Porque o vídeo me permite fazer um trabalho que com a película não podia. Tem duas vantagens fundamentais: por um lado, o controlo do tempo. Quando imaginamos um plano ou uma cena, não temos que nos preocupar com a duração em termos de gasto de película. Não temos limites de custos. Por outro lado, o vídeo permite uma manipulação em pós-produção que a película não permite: escolher a cor e o tom do filme, por exemplo.
- De que cor é "Ganhar a Vida"?
É azul. E frio e cinzento, sem sol. No "Sapatos Pretos", que era uma história incrível, o filme era kitsch e gore, excessivo em todos os sentidos.
- A cor funciona como um elemento central do seu trabalho?
É mais o tom do que a cor. A ideia para este filme era torná-lo pesado, mantê-lo delicado e sem excessos chocantes de cor.
- O que é que gosta de explorar no seu cinema, a nível técnico?
É mais ao nível da linguagem cinematográfica. É como caminhar para a abstracção, de forma a chegar mais perto de um caminho que a pintura traçou. É passar do figurativo para a abstracção do Matisse, que é uma referência neste momento, no sentido em que o cinema não tem que explicar aquilo que está a mostrar. Tem que o dar, composto formalmente. A função do realizador é fornecer fragmentos importantes do que se está a passar.
- De que forma é que esses fragmentos são mostrados em "Ganhar a Vida"?
O que me interessou no "Ganhar a Vida" foi tentar fazer isso através da montagem. É aí que se pode dar a fragmentação e é aí que se pode dar a abstracção.
- E como é que esse interesse pela abstracção evoluiu ao longo dos seus filmes?

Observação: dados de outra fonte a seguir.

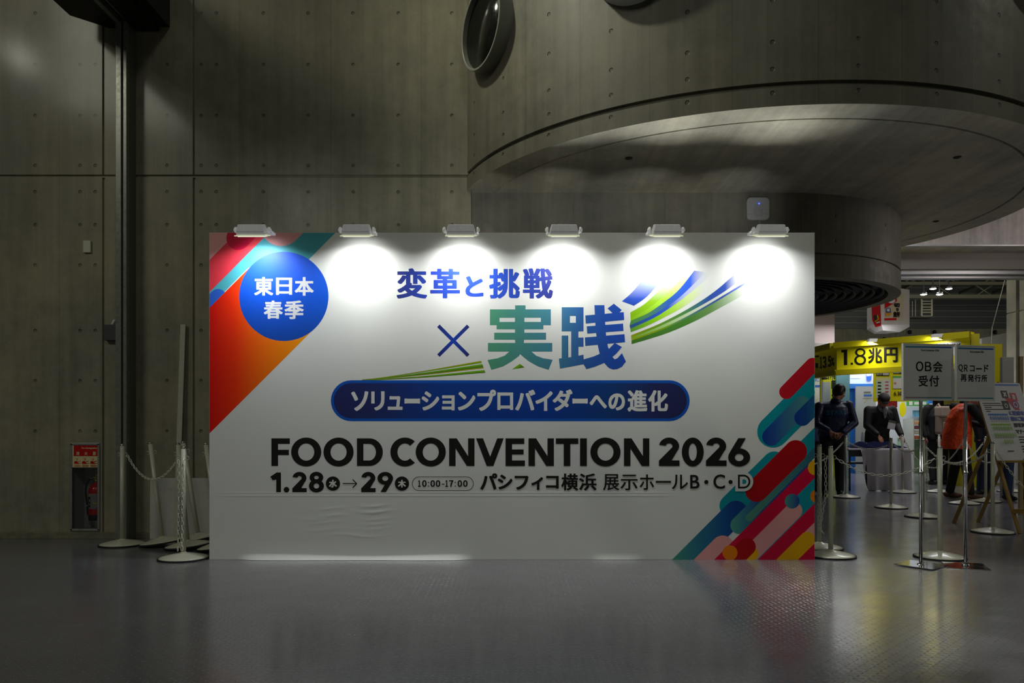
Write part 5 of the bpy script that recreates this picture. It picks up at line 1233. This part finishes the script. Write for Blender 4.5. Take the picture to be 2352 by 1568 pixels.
    kb.rings([[q0 + up * z_ + (rt * math.cos(2 * PI * k / 20) * r_ + fw * math.sin(2 * PI * k / 20) * r_ * 1.05) for k in range(20)] for z_, r_ in ((-.02, .088), (.045, .080), (.048, .070), (-.02, .070))])
    obj('collar', kb, coat_mat or _M['coat_' + coat], co)
    tb_ = MB()
    limb(tb_, [g_['hipL'], g_['hipR']], [.112, .112]); tb_.cap(pv + V((0, 0, -.03)), pv + V((0, 0, .08)), .135, .13, .78, sx_)
    for s_ in 'LR': limb(tb_, [g_['hip' + s_], g_['kn' + s_], g_['an' + s_] + V((0, 0, .005))], [.100, .073, .062])
    to = obj('trousers', tb_, mat('trousers_' + trousers, '#' + trousers, .8, var=.1), t); remesh(to, .012, 4)
    for s_ in 'LR':
        sb = MB(); a_ = g_['an' + s_]; f_ = V(J.get('toe', (0, -1, 0))).normalized(); q_ = V((a_.x, a_.y, .045))
        sb.cap(q_ - f_ * .05, q_ + f_ * .06, .044, .044, .95); sb.cap(q_ + f_ * .03 - V((0, 0, .008)), q_ + f_ * .155 - V((0, 0, .014)), .045, .032, .9); sb.cap(q_, q_ + V((0, 0, .05)), .044, .048)
        so = obj('shoe', sb, mat('shoe_' + shoes, '#' + shoes, .5), t); remesh(so, .010, 2)
        b2 = MB(); 
    return t, hp3, Rm
def joints(**k):
    J = dict(pelvis=(0, 0, .93), chest=(0, .01, 1.26), neck=(0, .015, 1.44), head=(0, 0, 1.585), shL=(-.185, .01, 1.40), shR=(.185, .01, 1.40), elL=(-.235, .02, 1.12), elR=(.235, .02, 1.12), wrL=(-.24, -.04, .87), wrR=(.24, -.04, .87),
             hipL=(-.09, 0, .90), hipR=(.09, 0, .90), knL=(-.10, -.01, .49), knR=(.10, -.01, .49), anL=(-.11, .01, .09), anR=(.11, .01, .09)); J.update(k); return J
def W(px, Y, z=0): return V(((px - CX) * Y / F, Y, z))
UP = (0, 0, -1)
# person seen from behind (local front = +y away from the camera when facing = back): poses are given with y away from camera
sp1 = W(1912, 12.15)
t1, h1, r1 = person('person seen from behind in a navy STAFF jacket, hands clasped behind the back', sp1, R(-10), joints(
    face=(.75, .66, 0), toe=(.1, 1, 0), neck=(.06, .02, 1.46), head=(.115, .05, 1.60), chest=(.02, 0, 1.27), shL=(-.19, .0, 1.39), shR=(.24, .02, 1.41), elL=(-.265, -.10, 1.12), elR=(.30, -.10, 1.13), wrL=(-.085, -.225, 1.00), wrR=(.095, -.225, .965), girth=.195),
    '141a3c', '101012', '141414', {'L': ((.75, -.1, -.65), (0, -1, 0), 1, .9), 'R': ((-.85, -.05, -.25), (0, -1, 0), -1, 1.1)}, vox=.0065, hem=.93, puff=1.08,
    coat_mat=mat('navy_nylon', '#18204a', .42, var=.1, scale=9, bump=.012))
# print on the back of the jacket
bp_ = MB(); bp_.fix = False
pr2 = Print(lambda x, y, o: V((-.13 + .29 * x, -.172 - o - .012 * math.sin(PI * x), 1.325 - .075 * y)), step=.001); pr2.text('STAFF', 0, 0, 1, 1, .02); pr2.put('back_print', ink('staff_blue', '#1f5a7c'), t1)
person('person mostly hidden at the right end of the sign board, blue jacket', W(1860, 12.9), R(20), joints(face=(-.3, -1, 0), elR=(.27, -.04, 1.12), wrR=(.25, -.12, .88)), '1d2c58', '141418', '141414', {'R': ((0, -.3, -1), (-1, 0, 0), 1, .5)})
t2, h2, r2 = person('person in a black padded coat with white name badge, head bowed over the table', W(2018, 13.85), 0, joints(
    neck=(-.01, -.14, 1.40), head=(-.025, -.245, 1.515), face=(-.10, -.85, -.52), chest=(0, -.06, 1.20), pelvis=(.0, .06, .90), shL=(-.215, -.08, 1.355), shR=(.215, -.06, 1.36), elL=(-.275, -.16, 1.08), elR=(.275, -.10, 1.09), wrL=(-.175, -.36, .915), wrR=(.225, -.36, .915),
    hipL=(-.09, .05, .88), hipR=(.09, .05, .88)), '121212', '1a1e38', '141414', {'L': ((.25, -.45, -.85), (0, .6, -.6), 1, .35), 'R': ((.0, -.5, -.75), (0, .6, -.6), -1, .6)}, vox=.0065, hem=.78, puff=1.15, hairshape='cap', hair=mat('dark_cap', '#26221f', .7))
b = MB(); b.cap(h2(-.05, .06, -.12), h2(.02, .10, -.20), .035, .025); b.cap(h2(.06, .04, -.10), h2(.02, .10, -.19), .035, .025); b.cap((.0, -.245, 1.36), (.0, -.235, 1.22), .05, .02, .5, (1, 0, 0)); o = obj('scarf', b, mat('pale_scarf', '#9a9aa4', .8), t2); remesh(o, .01, 2)
b = MB(); b.tube((.06, -.235, 1.33), (.085, -.285, 1.155), .005, n=6); b.tube((-.02, -.245, 1.33), (.075, -.285, 1.155), .005, n=6); obj('lanyard', b, mat('lanyard_navy', '#24284a', .6), t2)
b = MB(); rt_ = Matrix.Rotation(R(12), 3, 'Y'); b.box((.02, -.298, 1.02), (.15, -.290, 1.13), rot=rt_, org=(.085, -.29, 1.08)); b.mi = 1; b.box((.02, -.298, 1.13), (.15, -.290, 1.175), rot=rt_, org=(.085, -.29, 1.08)); obj('badge', b, [M_paper, mat('badge_olive', '#5a6048', .5)], t2)
person('small person in a grey vest far back beside the table', W(1968, 22.0), R(40), joints(face=(.7, .7, 0), toe=(0, 1, 0)), '5c6868', '3c4240', '1a1a1a', {'L': ((0, 0, -1), (1, 0, 0), 1, .5), 'R': ((0, 0, -1), (-1, 0, 0), -1, .5)}, vox=.014)
def backpack(t, c, s, m, name='backpack', flap=None):
    b = MB(); x, y, z = s; b.box(V(c) - V((x, y, z)), V(c) + V((x, y, z)), bev=min(s) * .55); 
    o = obj(name, b, m, t); 
    b = MB(); b.box(V((c[0] - x * .8, c[1] - y - .035, c[2] - z * .8)), V((c[0] + x * .8, c[1] - y + .01, c[2] - z * .05)), bev=.02); obj('front_pocket', b, m, o)
    for sg in (-1, 1):
        b = MB(); b.path([V((c[0] + sg * x * .55, c[1] - y * .2, c[2] + z * .8)), V((c[0] + sg * .12, c[1] + .06, c[2] + z + .06)), V((c[0] + sg * .13, c[1] + .2, c[2] + z * .9)), V((c[0] + sg * .13, c[1] + .26, c[2]))], .018, 8); obj('strap', b, m, o)
    if flap:
        b = MB(); b.box(V((c[0] - x * 1.02, c[1] - y - .045, c[2] + z * .30)), V((c[0] + x * 1.02, c[1] + y * .9, c[2] + z * 1.08)), bev=.03); obj('flap', b, flap, o)
    return o
t4, _, _ = person('far person with dark hair in a khaki coat carrying a black backpack', W(2084, 24.0), 0, joints(face=(0, 1, 0), toe=(0, 1, 0)), '70745a', '6a6e52', '1a1a1a', {'L': ((0, 0, -1), (1, 0, 0), 1, .5), 'R': ((0, 0, -1), (-1, 0, 0), -1, .5)}, vox=.014, hairshape='long', hem=.62, puff=1.15)
backpack(t4, (0, -.24, 1.13), (.16, .10, .26), mat('pack_black', '#121214', .6))
t5, _, _ = person('person in black carrying a beige backpack, below the OB panel', W(2154, 14.3), 0, joints(face=(0, 1, 0), toe=(-.2, 1, 0), elL=(-.27, .03, 1.10), elR=(.27, .03, 1.10), knL=(-.08, .06, .50), anL=(-.10, -.03, .09)), '15151a', '121216', '121212', {'L': ((0, .2, -1), (1, 0, 0), 1, .5), 'R': ((0, .2, -1), (-1, 0, 0), -1, .5)}, hairshape='long', puff=1.1)
backpack(t5, (.03, -.25, 1.16), (.18, .11, .25), mat('pack_beige', '#9a867c', .7), flap=mat('pack_beige_light', '#ac9a90', .7))
t6, h6, r6 = person('person in a bright orange vest over black sleeves, bending to the right', W(2204, 11.75), R(-8), joints(
    face=(.85, -.2, -.4), toe=(1, .1, 0), pelvis=(-.03, .02, .93), chest=(.0, 0, 1.24), neck=(.09, -.01, 1.41), head=(.19, -.02, 1.50), shL=(.0, .19, 1.38), shR=(.08, -.19, 1.36), elR=(.26, -.22, 1.13), wrR=(.42, -.06, 1.10), elL=(.22, .2, 1.13), wrL=(.40, .10, 1.08),
    hipL=(-.03, .09, .90), hipR=(-.03, -.09, .90), knL=(-.02, .10, .49), knR=(.05, -.11, .49), anL=(-.10, .10, .09), anR=(.10, -.12, .09), girth=.145), '17181c', '141414', '5a3a20', {'R': ((.9, .5, .0), (-.4, .8, 0), -1, .8), 'L': ((.9, -.3, .0), (-.3, -.8, 0), 1, .8)})
b = MB(); sd_ = V((.15, 1, 0))
b.trunk([(V((-.05, .01, .74)), .238, .85), (V((-.045, .01, .80)), .236, .86), (V((-.03, .01, .98)), .222, .86), (V((-.005, .005, 1.20)), .20, .82), (V((.035, 0, 1.33)), .19, .74), (V((.07, -.005, 1.40)), .13, .8), (V((.095, -.01, 1.43)), .085, 1)], sd_, .8)
o = obj('vest', b, mat('orange_vest', '#f04a06', .55, var=.14, scale=11, bump=.03), t6); remesh(o, .012, 3)
pr3 = Print(lambda x, y, o: V((-.235 + .02 * x, -.075 + .0 - .07 * x, 1.275 - .03 * y)) + V((-.012, -.02, 0)), step=.001)
person('person in dark clothes and blue jeans behind the left easel legs', W(2263, 12.4), R(30), joints(face=(.6, .5, -.3), toe=(.7, 1, 0), elR=(.25, -.08, 1.12), wrR=(.28, -.2, 1.0)), '1a1c26', '1c2844', '141414', {'R': ((.2, -.8, -.3), (0, 0, -1), 1, .7)})
person('person in blue jeans and black shoes behind the poster', W(2334, 11.4), R(-20), joints(face=(.4, .9, 0), toe=(.5, -1, 0)), '2a2e3a', '26385c', '121212', {'L': ((0, 0, -1), (1, 0, 0), 1, .5), 'R': ((0, 0, -1), (-1, 0, 0), -1, .5)})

No primeiro filme não havia linguagem nenhuma, no segundo já havia um estudo de cor muito consciente. Nos "Sapatos Pretos" percebi o que queria fazer e neste cheguei mais perto: sugerir, não mostrando, através da montagem. Não é esconder de uma maneira contemplativa, mas escondê-la de uma maneira activa fragmentando, cortando e retalhando a acção completamente.